Chinese censor newsflash: Western attempts to push "Internet freedom" constitute "information imperialism"

Published January 22, 2010 5:55PM (EST)

A Chinese flag flutters near the Google logo on top of Google's China headquarters in Beijing, China, Friday, Jan. 22, 2010. U.S. Secretary of State Hillary Rodham Clinton on Thursday urged China to investigate cyber intrusions that led search angle Google to threaten to pull out of that country, and challenged Beijing to openly publish its findings. (AP Photo/Ng Han Guan) (Ng Han Guan)
A Chinese flag flutters near the Google logo on top of Google's China headquarters in Beijing, China, Friday, Jan. 22, 2010. U.S. Secretary of State Hillary Rodham Clinton on Thursday urged China to investigate cyber intrusions that led search angle Google to threaten to pull out of that country, and challenged Beijing to openly publish its findings. (AP Photo/Ng Han Guan) (Ng Han Guan)
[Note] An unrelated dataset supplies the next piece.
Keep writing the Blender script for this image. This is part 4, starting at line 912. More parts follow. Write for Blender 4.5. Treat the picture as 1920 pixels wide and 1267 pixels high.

Give Chinese censors credit for outright brazen defiance. Upset at Hillary Clinton's forceful speech on Thursday in support of a global human right to free-flowing online information access, China's Foreign Ministry struck back.

Reuters reports:

"The U.S. has criticized China's policies to administer the Internet and insinuated that China restricts Internet freedom," said spokesman Ma Zhaoxu. "This runs contrary to the facts and is harmful to China-U.S. relations.

Harmful to China-U.S. relations? Sure. Along with disputes over currency valuation, Taiwan, Tibet, climate change, and a host of other issues -- there are plenty of reasons for the U.S. and China not to get along, and we're all going to paying lots of attention to them as this century wears on. But "contrary to the facts?" I don't think so. Indeed, Reuters also noted that "some sections of the Chinese media were quick to criticize Clinton's remarks... but many of the Chinese reports were themselves cut from websites within hours of appearing."

China's Global Times was a little more honest. In the course of coining the wonderful phrase "information imperialism," the Global Times tacitly acknowledged controlling the influx of information from abroad, but treated such measures as justified protectionism against "aggressive rhetoric" from the U.S. and the Western countries aimed at upstart nations  "that do not follow their lead."

...[I]n the global information order, countries that are disadvantaged could not produce the massive flow of information required, and could never rival the Western countries in terms of information control and dissemination.

Keeping that in mind, it must be realized that when it comes to information content, quantity, direction and flow, there is absolutely no equality and fairness.

The online freedom of unrestricted access is, thus, only one-way traffic, contrary to the spirit of democracy and calculated to strengthen a monopoly.

I think China is selling itself short here. The country already has more Internet users than any other nation on earth. Surely it can generate an information tsunami of its own equal to anything the West can muster up?

But meanwhile, the lines have certainly been drawn. Hillary Clinton warned of an "information curtain" falling over parts of the earth. In response China vows not to be "victimized by information imperialism." So what happens when an irresistible force meets an unmovable object?